Four years after Sri Lanka abruptly banned chemical fertiliser—a move that triggered nationwide protests, slashed harvests, and worsened the country’s financial collapse—farmers say the damage still lingers.
K.K.G. Thilakabandara, a long-time rice grower, clearly remembers the shock of the April 2021 ban.
“The ban came without consultation or time for us to prepare,” he said while sitting on the veranda of his home in eastern Sri Lanka, one of the island’s major rice-producing regions. “Farmers couldn’t get a proper harvest using only organic inputs, and many became desperate.”
Thilakabandara also serves as chairman of the country’s largest rice farming association.
Although the government reversed the ban within seven months, fertiliser remained scarce for a long period. Today it is widely available but costs nearly three times more than before, according to official data and interviews with 11 farmers. Rising prices of rice paddy seedlings and labour have increased pressure, pushing many farmers into debt as they struggle to recover.
Rice is Sri Lanka’s largest crop and the staple food for its 22 million people.
Most farmers earn around 100,000 rupees (US$326) as profit from a single four-month cultivation cycle, said 73-year-old farmer A.G. Jayasinghe. “That is too little. Many have now become part-time farmers,” he said.
A Costly Reversal
The government is now trying to stabilise food supplies and expand rice cultivation. Official data show plans to increase rice-growing land to more than 800,000 hectares this season, up from 770,240 hectares in 2021. The country has also returned almost entirely to inorganic farming.
Sri Lankan farmers now apply 250–300 kg of fertiliser per hectare, significantly higher than the average 157 kg used in some other South Asian countries, according to the World Bank.
Chemical fertiliser purchases surged 73% in the first nine months of 2025, reaching 727,000 metric tons, well above the pre-ban annual level of 532,000 tons.
But this shift back to chemical inputs has been expensive: the government spent about US$202 million on fertiliser imports this year, more than 60% higher than last year.
The ban also devastated the country’s organic fertiliser startups. Over 100 companies invested a combined US$83 million during the organic-farming push, but only eight remain. One of them, S.A.S. Plantations, saw production of its fish-based liquid fertiliser fall from 300,000 bottles per season to about 20,000.

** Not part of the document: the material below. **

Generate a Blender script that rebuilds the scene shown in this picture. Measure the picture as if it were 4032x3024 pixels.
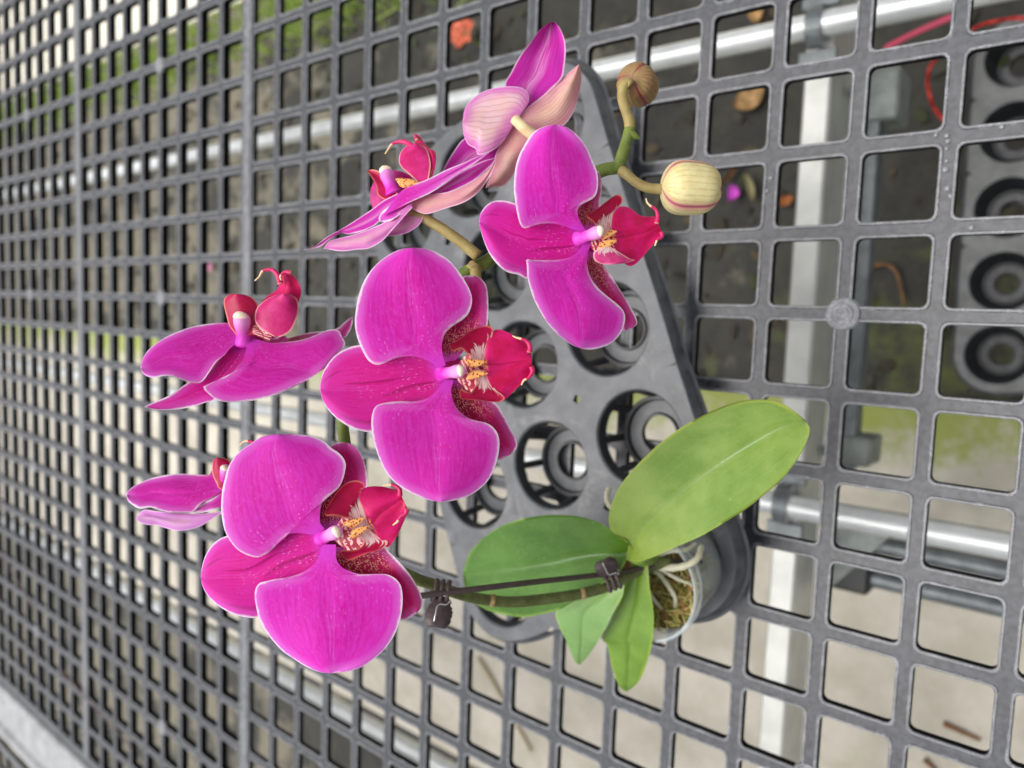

Production Still Not Fully Recovered
Sri Lanka consumes about 3 million metric tons of rice each year. It expects to produce 2.8 million tons in the season ending in February, slightly higher than last season’s 2.74 million tons.

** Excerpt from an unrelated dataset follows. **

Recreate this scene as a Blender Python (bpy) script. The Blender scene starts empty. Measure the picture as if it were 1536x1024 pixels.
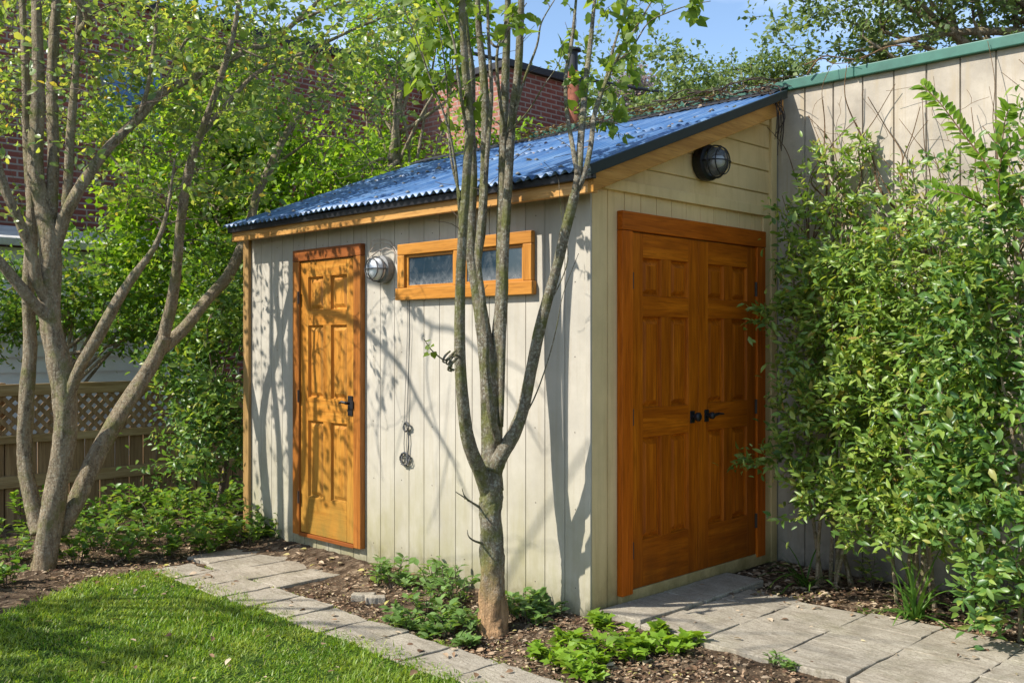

But output still remains below pre-ban levels of 3 million tons, reflecting the long-term impact of the 2021 fertiliser ban imposed by then-president Gotabaya Rajapaksa.
Rajapaksa’s move was meant to make Sri Lanka the world’s first fully organic farming nation. Instead, rice harvests collapsed, food inflation soared, and the country was pushed deeper into its worst economic crisis in more than 70 years. Public anger eventually escalated into a nationwide uprising that forced Rajapaksa from office.
During the peak of the crisis in 2022, Sri Lanka imported 783,420 tons of rice, mostly from India, worth US$292.5 million—its first large-scale imports in decades.
Imports have dropped since then but are rising again. Poor weather has cut yields, pushing rice imports to 167,000 tons in the first 10 months of 2025, compared with just 29,606 tons in 2023.
“The switch to organic fertiliser was a huge mistake,” Jayasinghe said. “Even now, our income is barely enough to live on.” Standing beside a group of farmers watching a tractor plough his field, he added: “We continue farming more out of habit than profit.”